An initial sanity check of '$object->can( $method )' to ensure that something in the hierarchy claims to handle the call. If not an exception is raised. Inherited methods are also skipped to avoid duplicate dispatches into the same method with the same object. For installed methods a unique check for the returned coderefs also helps avoid duplicate dispatches.
Without autoloading this is quite simple: Walk down the list from mro::get_linear_isa looking for packages the method name in their pacakge as CODE. The unique list of subrefs is dispatced in order for EVERY and in reverse for EVERY::LAST. This is pretty much the same guts as NEXT, just using mro for the package names rather than iterating on @ISA.
One final step after finding the declared (vs. inherited) methods is applying uniq() to get a distinct list. This is important in not re-dispatching the same method mulitple times up or down the stack. In the case of EVERY this finds a unique list of most- derived methods avilable; EVERY::LAST finds the least-derived going up the stack from base to derived classes.

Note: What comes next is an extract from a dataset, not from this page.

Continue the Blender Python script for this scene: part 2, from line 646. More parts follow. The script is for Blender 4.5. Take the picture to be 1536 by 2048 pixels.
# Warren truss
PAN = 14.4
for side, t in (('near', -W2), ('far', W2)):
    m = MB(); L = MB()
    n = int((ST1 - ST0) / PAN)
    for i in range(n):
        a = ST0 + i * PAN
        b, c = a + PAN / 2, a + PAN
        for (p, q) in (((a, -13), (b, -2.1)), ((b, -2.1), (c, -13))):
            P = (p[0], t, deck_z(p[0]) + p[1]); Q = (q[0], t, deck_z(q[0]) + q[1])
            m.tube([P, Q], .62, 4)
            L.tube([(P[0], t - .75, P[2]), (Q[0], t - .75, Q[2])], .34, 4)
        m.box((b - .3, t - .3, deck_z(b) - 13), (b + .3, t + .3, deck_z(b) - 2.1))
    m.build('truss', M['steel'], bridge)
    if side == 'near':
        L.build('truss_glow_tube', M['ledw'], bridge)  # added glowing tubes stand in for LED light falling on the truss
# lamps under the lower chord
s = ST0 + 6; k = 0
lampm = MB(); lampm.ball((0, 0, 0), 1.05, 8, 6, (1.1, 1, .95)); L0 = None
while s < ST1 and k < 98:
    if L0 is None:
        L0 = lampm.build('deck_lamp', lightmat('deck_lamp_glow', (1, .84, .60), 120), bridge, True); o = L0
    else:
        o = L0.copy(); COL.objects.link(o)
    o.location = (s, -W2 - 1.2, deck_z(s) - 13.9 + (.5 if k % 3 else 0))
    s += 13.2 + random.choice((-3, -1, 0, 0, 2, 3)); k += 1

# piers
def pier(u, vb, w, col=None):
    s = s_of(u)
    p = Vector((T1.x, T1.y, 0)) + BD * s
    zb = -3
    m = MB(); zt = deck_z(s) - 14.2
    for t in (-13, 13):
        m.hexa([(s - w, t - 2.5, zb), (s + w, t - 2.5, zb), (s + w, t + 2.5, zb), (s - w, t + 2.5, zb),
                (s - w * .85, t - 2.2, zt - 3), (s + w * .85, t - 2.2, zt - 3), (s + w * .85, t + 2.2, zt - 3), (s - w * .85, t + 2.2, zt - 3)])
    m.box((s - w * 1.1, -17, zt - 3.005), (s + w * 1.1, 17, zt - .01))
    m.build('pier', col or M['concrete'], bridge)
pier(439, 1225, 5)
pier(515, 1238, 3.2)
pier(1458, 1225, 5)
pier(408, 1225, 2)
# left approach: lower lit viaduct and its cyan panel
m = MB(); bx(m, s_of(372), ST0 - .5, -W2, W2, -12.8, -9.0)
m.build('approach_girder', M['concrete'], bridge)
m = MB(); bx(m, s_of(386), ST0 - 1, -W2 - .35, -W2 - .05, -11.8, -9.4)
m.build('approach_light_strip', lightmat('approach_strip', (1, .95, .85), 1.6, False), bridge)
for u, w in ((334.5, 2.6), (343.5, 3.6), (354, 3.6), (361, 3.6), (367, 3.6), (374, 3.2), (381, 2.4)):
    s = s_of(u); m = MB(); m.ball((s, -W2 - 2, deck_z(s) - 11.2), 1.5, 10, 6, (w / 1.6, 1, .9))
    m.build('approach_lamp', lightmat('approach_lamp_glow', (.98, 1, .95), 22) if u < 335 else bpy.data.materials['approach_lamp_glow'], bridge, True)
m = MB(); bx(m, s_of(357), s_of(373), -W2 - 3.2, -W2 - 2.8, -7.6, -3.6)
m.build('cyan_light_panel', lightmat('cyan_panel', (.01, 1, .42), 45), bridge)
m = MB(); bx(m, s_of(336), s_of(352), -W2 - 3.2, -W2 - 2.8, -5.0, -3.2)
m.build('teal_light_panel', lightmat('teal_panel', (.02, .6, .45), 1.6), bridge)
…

Autoload requires a bit more work, and co-operation from the classes in overloading can() to return true for methods handled by the AUTOLOAD. In some cases it's trivial: return true for anything. If the AUTOLOAD only handles some cases then can() needs to return the correct ones. The AUTOLOAD also has to exist in the classes package space (vs. being inherited).
SEE ALSO
- mro
-
This describes the use of "dfs" & "c3" methologies for resolving class inheritence order. This module is agnostic, relying on mro::get_linea_isa which handles them properly.
- NEXT
-
Further description EVERY & EVERY::LAST.
The NEXT uses its own DFS inheritence search and is not compatible with mro. If you don't require 5.8 compatibility then this module and mro's next::method and maybe::next::method along with this one will be a reasonable substitute.
If you are dealing with existing code that uses NEXT then this may provide different result for any classes using mro( c3 ).